On Tue, Dec 18, 2018 at 09:03:41AM -0700, Jeff Law wrote:
> Right.  This is the classic example and highlights the ABI concerns.  If
> we use the low bit to distinguish between a normal function pointer and
> a pointer to a descriptor and qsort doesn't know about it, then we lose.
> 
> One way around this is to make *all* function pointers be some kind of
> descriptor and route all indirect calls through a resolver.  THen you

Either way, you are creating a new ABI for calling functions through
function pointers.  Because of how rarely GNU C nested functions are used
these days, if we want to do anything I'd think it might be better to use
trampolines, just don't place them on the stack, say have a mmaped page of
trampolines perhaps with some pointer encryption to where they jump to, so
it isn't a way to circumvent non-executable stack, and have some register
and unregister function you'd call to get or release the trampoline.

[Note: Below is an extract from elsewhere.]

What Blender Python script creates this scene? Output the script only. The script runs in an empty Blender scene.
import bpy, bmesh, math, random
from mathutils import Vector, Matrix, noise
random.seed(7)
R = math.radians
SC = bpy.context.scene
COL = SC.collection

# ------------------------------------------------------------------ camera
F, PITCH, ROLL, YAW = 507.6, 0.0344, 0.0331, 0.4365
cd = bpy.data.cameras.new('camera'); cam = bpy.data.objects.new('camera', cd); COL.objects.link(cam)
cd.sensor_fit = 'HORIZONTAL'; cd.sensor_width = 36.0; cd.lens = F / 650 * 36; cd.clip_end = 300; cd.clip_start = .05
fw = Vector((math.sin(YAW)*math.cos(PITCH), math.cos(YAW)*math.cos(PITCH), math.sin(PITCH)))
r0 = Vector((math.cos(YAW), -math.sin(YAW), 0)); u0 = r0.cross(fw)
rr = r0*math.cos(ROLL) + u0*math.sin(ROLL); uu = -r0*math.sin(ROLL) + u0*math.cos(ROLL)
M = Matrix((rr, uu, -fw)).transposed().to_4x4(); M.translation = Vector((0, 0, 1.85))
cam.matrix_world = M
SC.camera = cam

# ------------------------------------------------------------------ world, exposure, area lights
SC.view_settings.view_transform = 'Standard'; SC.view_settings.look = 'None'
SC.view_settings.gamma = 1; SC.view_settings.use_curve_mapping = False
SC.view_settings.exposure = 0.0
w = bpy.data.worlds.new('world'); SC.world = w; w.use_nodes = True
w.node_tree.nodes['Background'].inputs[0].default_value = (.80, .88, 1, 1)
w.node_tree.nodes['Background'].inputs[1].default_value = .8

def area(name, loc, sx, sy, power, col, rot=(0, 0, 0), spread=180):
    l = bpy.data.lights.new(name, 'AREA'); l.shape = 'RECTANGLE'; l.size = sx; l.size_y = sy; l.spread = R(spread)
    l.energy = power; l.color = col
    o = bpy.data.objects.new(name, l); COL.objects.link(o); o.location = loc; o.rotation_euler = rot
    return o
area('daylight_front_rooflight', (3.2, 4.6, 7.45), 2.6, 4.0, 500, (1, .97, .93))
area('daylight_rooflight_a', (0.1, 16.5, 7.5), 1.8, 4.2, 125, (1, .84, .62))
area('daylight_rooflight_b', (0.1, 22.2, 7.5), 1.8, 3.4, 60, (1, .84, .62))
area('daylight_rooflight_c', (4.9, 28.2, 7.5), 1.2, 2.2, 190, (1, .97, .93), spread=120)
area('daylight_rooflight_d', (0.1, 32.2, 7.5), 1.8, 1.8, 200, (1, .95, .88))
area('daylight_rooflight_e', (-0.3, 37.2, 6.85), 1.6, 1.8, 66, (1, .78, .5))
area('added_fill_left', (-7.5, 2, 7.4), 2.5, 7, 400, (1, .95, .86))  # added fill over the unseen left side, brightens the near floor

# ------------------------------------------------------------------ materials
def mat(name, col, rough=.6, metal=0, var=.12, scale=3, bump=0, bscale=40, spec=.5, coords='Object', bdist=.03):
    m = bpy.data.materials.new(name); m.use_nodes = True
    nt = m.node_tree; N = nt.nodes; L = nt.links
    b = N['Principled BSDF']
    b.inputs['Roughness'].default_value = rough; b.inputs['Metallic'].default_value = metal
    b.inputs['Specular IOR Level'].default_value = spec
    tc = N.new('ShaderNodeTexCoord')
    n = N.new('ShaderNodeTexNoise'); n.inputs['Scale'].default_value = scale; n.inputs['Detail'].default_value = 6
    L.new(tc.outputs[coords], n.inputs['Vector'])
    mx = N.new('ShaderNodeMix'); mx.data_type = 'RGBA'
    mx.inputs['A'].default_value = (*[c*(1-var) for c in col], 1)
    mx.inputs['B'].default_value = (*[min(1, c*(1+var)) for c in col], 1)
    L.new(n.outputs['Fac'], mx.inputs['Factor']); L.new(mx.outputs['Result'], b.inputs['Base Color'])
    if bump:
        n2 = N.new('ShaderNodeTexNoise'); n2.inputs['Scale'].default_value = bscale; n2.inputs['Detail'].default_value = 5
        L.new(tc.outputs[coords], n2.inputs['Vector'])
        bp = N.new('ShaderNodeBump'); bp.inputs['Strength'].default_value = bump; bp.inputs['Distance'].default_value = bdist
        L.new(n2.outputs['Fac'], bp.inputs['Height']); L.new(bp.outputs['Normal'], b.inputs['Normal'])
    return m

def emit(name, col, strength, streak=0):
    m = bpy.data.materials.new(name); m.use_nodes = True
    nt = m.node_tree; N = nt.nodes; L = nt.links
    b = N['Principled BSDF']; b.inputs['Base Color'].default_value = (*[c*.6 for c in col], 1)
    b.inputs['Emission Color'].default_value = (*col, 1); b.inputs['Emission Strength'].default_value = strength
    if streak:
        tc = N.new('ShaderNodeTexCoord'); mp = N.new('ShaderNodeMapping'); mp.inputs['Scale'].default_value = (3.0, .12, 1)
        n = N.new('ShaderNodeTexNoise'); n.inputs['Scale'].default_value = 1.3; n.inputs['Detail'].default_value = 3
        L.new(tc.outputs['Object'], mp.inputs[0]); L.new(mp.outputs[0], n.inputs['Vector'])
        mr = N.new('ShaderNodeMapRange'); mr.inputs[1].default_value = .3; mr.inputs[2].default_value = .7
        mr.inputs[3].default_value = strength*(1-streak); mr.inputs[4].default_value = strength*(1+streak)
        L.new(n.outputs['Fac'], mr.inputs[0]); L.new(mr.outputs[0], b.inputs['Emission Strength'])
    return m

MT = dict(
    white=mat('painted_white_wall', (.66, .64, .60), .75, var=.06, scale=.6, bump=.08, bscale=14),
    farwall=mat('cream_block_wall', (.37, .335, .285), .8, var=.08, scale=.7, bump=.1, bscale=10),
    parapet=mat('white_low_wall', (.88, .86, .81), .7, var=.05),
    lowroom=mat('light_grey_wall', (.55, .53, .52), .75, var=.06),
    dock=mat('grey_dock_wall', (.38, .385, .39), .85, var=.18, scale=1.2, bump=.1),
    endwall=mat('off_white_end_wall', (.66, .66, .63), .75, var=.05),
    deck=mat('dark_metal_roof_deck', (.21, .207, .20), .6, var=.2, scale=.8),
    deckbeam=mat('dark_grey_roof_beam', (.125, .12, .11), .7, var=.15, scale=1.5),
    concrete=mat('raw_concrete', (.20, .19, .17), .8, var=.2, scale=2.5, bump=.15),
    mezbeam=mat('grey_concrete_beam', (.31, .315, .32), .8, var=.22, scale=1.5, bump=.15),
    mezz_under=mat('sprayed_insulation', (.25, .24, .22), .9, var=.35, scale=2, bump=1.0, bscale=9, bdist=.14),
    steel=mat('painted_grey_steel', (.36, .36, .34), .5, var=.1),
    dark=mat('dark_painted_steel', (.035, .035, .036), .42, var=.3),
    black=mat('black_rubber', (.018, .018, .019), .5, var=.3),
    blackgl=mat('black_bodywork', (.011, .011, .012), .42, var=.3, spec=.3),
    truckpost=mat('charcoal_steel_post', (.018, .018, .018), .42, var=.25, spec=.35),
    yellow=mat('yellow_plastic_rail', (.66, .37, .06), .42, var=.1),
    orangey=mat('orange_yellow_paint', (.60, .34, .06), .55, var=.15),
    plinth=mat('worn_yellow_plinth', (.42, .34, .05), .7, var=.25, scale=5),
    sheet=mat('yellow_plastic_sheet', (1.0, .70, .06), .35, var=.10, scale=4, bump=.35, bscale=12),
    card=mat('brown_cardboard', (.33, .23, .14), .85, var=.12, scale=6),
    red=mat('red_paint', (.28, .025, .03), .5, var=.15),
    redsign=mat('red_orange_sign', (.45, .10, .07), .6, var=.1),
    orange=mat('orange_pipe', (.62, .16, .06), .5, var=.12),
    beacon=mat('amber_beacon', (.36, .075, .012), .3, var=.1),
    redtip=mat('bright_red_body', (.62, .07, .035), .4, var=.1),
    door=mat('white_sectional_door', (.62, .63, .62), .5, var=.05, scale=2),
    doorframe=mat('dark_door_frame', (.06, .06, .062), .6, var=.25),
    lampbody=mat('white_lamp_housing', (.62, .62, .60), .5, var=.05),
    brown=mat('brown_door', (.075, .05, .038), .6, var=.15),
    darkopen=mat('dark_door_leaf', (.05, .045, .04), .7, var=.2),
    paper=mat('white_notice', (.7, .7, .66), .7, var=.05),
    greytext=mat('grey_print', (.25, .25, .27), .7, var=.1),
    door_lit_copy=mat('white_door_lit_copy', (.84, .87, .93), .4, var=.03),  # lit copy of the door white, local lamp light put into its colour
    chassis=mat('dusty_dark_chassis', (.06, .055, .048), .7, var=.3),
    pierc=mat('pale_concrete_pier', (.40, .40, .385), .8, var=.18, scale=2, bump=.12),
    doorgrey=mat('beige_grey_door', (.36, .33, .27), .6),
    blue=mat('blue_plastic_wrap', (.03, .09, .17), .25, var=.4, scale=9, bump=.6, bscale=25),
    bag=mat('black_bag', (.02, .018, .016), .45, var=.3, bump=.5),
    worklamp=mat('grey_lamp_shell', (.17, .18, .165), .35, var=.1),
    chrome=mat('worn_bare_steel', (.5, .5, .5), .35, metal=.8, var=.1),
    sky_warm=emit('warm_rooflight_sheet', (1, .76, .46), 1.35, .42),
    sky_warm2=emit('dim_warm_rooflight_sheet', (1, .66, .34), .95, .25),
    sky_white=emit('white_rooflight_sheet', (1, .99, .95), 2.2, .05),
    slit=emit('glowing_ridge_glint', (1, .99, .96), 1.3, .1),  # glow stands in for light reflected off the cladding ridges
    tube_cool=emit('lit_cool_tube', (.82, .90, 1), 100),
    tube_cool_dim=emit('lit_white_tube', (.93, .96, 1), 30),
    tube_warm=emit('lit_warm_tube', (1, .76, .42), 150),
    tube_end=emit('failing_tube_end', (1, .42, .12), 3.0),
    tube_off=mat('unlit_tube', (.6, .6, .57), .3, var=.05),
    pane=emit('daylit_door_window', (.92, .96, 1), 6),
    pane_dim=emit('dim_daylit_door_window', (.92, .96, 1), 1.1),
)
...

If more trampolines are needed than currently available, the library could
just mmap another such page.  A problem is how it should interact with
longjmp or similar APIs, because then we could leak some trampolines (no
"destructor" for the trampoline would be called.  The leaking could be
handled e.g. through remembering the thread and frame pointer for which it
has been allocated and if you ask for a new trampoline with a frame pointer
above the already allocated one, release those entries or reuse them,
instead of allocating a new one.  And somehow deal with thread exit.